• [Task statement] Please say how many lines of the listing hold "from", with no other words in the answer.

• [Data block]
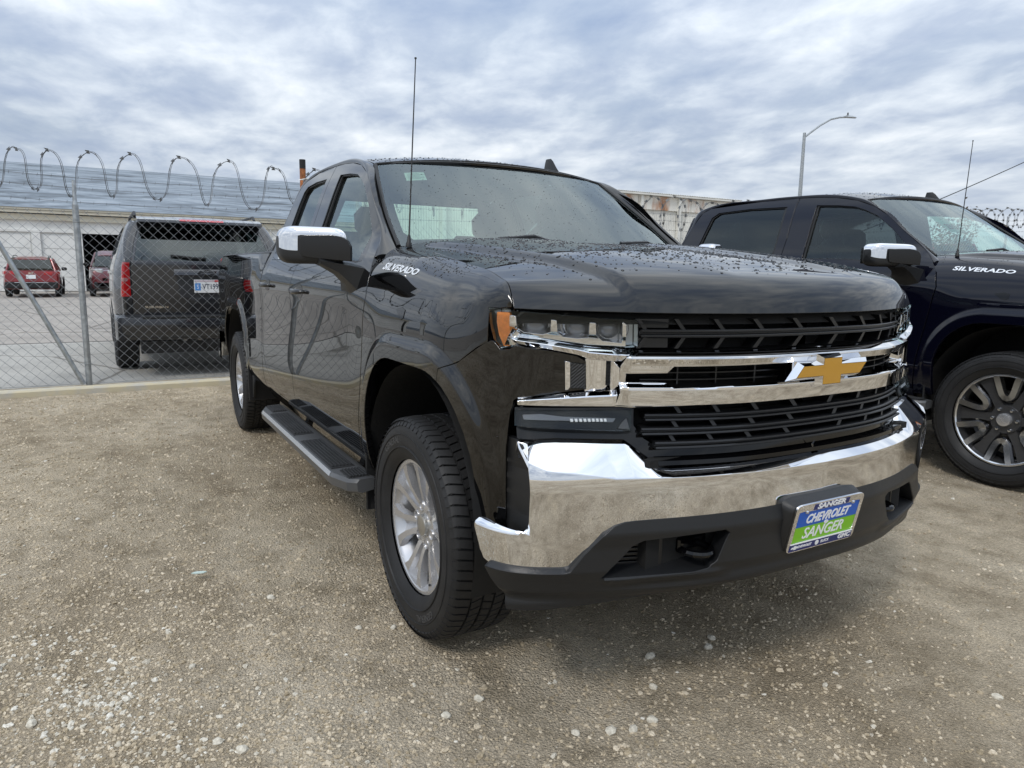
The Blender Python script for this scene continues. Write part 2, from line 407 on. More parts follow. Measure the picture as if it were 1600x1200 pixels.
def wside(x,z,back=-2.62):
    x=np.asarray(x,float); z=np.asarray(z,float)
    bf=sm(-.75,-.25,x); bb=sm(back+.1,back-.2,x)
    sf=SEF(z); sf=sf+(1.0-sf)*sm(.30,.58,x)*sm(1.05,1.12,z)*.85
    y=SEC(z)*(1-bf)*(1-bb)+sf*bf+SEB(z)*bb*(1-bf)
    y=y-np.where(x>.12,TAP(np.clip(x,.12,.70)),0)
    y=y-.035*sm(-3.9,-4.95,x)*1.0-.05*sm(-4.80,-4.93,x)**2
    y=y-.045*sm(-1.25,-.55,x)**2*sm(1.36,1.50,z)
    return y+flare(x,z)
def side(x,z): return np.stack(np.broadcast_arrays(x,-wside(x,z),z),-1).astype(float)
# ---- hood / fender gap line
GAP=CS([(-.66,.765,1.416),(-.483,.790,1.407),(-.063,.835,1.370),(.252,.865,1.332),(.419,.885,1.312),(.513,.90,1.293),(.572,.912,1.262),(.601,.918,1.212)])
def fender(x,s):
    """s = z up to 1.22, above it runs 1.22..1.5 over the rounded top to the hood gap"""
    x=np.asarray(x,float); s=np.asarray(s,float)
    lo=side(x,np.minimum(s,1.22))
    g=GAP(np.clip(x,-.66,.601)); 
    t=np.clip((s-1.22)/.28,0,1)
    y0=wside(x,1.22+0*x); dy=(wside(x,1.2201+0*x)-wside(x,1.2199+0*x))/.0002
    L=np.hypot(y0-g[...,0],g[...,1]-1.22)
    d0=np.stack([dy,np.ones_like(dy)],-1); d0/=np.linalg.norm(d0,axis=-1,keepdims=True); d0*=(L*1.25)[...,None]
    zs=np.clip((g[...,1]-1.22)/.15,0.,1)
    d1=np.stack([-L*1.0,L*(.15+.5*(1-zs))],-1)
    P0=np.stack([y0,1.22+0*y0],-1); P1=g
    t_=t[...,None]; h=(2*t_**3-3*t_**2+1)*P0+(t_**3-2*t_**2+t_)*d0+(-2*t_**3+3*t_**2)*P1+(t_**3-t_**2)*d1
    hi=np.stack([x,-h[...,0],h[...,1]],-1)
    return np.where((s>1.22)[...,None],hi,lo)
# ---- hood: a runs from the cowl to the front lip, b from -1 (right) to 1 (left)
HE=CS([(0,-.62),(.25,-.25),(.5,.10),(.7,.36),(.82,.487),(.90,.548),(.95,.582),(1,.598)])
HC=CS([(0,-.56,1.448),(.25,-.18,1.424),(.5,.20,1.391),(.7,.50,1.356),(.82,.69,1.326),(.90,.815,1.295),(.95,.868,1.262),(1.0,.888,1.208)])
def hood(a,b,plain=False):
    a=np.asarray(a,float); b=np.asarray(b,float); ab=np.abs(b)
    xe=HE(a); g=GAP(xe); c=HC(a)
    f=1-ab**2.2; q=1-ab**(3.2+1.2*(1-a))
    x=xe+(c[...,0]-xe)*f; y=b*(g[...,0]-.004); z=g[...,1]+(c[...,1]-g[...,1])*q
    if not plain:
        ay=np.abs(y); yi=.62+.16*(.9-a); yo=np.minimum(.665+.17*(.9-a),yi+.065)
        bul=sm(.235,.315,ay)*.55+.45
        bul=1-(1-bul)*sm(.93,.80,a)
        z=z+.021*bul*(1-sm(yi,yo,ay))*sm(-.02,.22,a)*sm(1.0,.90,a)
    return np.stack([x,y,z],-1)
def corner(u,z,off=0.):
    """painted nose corner: plan of the upper fascia carried straight down, tucked in a little towards the ground"""
    z=np.asarray(z,float); P=fasc(u,np.maximum(z,1.0),off-.014*sm(.95,.60,z))
    fl=flare(P[...,0],np.maximum(z,1.0))*sm(.90,.97,np.abs(P[...,1])); f2=flare(P[...,0],z)*sm(.90,.97,np.abs(P[...,1]))
    P=P.copy(); P[...,1]+=np.sign(P[...,1])*(f2-fl); P[...,2]=z
    return P

# ------------------------------------------------------------------ ground and setting
rng = np.random.default_rng(7)
def rise(y): return .042 * np.log1p(np.exp((np.clip(y, -50, 21) - 6.6) * 1.4)) / 1.4      # the lot climbs gently to the right
_w = [(rng.uniform(.4, 9), rng.uniform(0, 6.283), rng.uniform(0, 6.283)) for _ in range(46)]
def bumps(x, y):
    z = 0 * x
    for k, a, p in _w: z = z + .0105 / k ** .85 * np.sin(k * (x * math.cos(a) + y * math.sin(a)) + p)
    return z * .55
def ground_z(x, y):
    tyre_pad = np.exp(-(((x - 0) ** 2 + (np.abs(y) - .865) ** 2) / .25)) + np.exp(-(((x - REARX) ** 2 + (np.abs(y) - .865) ** 2) / .25)) + np.exp(-((x ** 2 + (np.abs(y - 3.77) - .865) ** 2) / .25)) + np.exp(-(((x - REARX) ** 2 + (np.abs(y - 3.77) - .865) ** 2) / .25))
    nr = sm(-5.2, -3.6, x); return rise(y) * sm(-60, -20, x) * (1 - nr) + nr * (.045 * sm(1.5, 2.7, y) + .03 * np.clip(y - 6, 0, 15)) + bumps(x, y) * (1 - np.clip(tyre_pad, 0, 1)) * sm(-6.3, -5.2, x)
def node_mat(name, build):
    m = bpy.data.materials.new(name); m.use_nodes = True; build(m.node_tree, m.node_tree.nodes, m.node_tree.links, m.node_tree.nodes['Principled BSDF']); return m
def _noise(N, L, vec, scale, detail=6, rough=.6, dist=0.):
    n = N.new('ShaderNodeTexNoise'); n.inputs['Scale'].default_value = scale; n.inputs['Detail'].default_value = detail; n.inputs['Roughness'].default_value = rough; n.inputs['Distortion'].default_value = dist
    L.new(vec, n.inputs['Vector']); return n.outputs['Fac']
def _ramp(N, L, fac, stops):
    r = N.new('ShaderNodeValToRGB'); L.new(fac, r.inputs[0]); el = r.color_ramp.elements
    el[0].position, el[0].color = stops[0][0], (*stops[0][1], 1); el[1].position, el[1].color = stops[-1][0], (*stops[-1][1], 1)
    for p, c in stops[1:-1]: e_ = el.new(p); e_.color = (*c, 1)
    return r.outputs[0]
def _mix(N, L, f, a, b, mode='MIX'):
    m = N.new('ShaderNodeMix'); m.data_type = 'RGBA'; m.blend_type = mode
    if hasattr(f, 'is_linked'): L.new(f, m.inputs['Factor'])
    else: m.inputs['Factor'].default_value = f
    for s, i in ((a, 6), (b, 7)):
        if hasattr(s, 'is_linked'): L.new(s, m.inputs[i])
        else: m.inputs[i].default_value = (*s, 1)
    return m.outputs[2]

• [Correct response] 2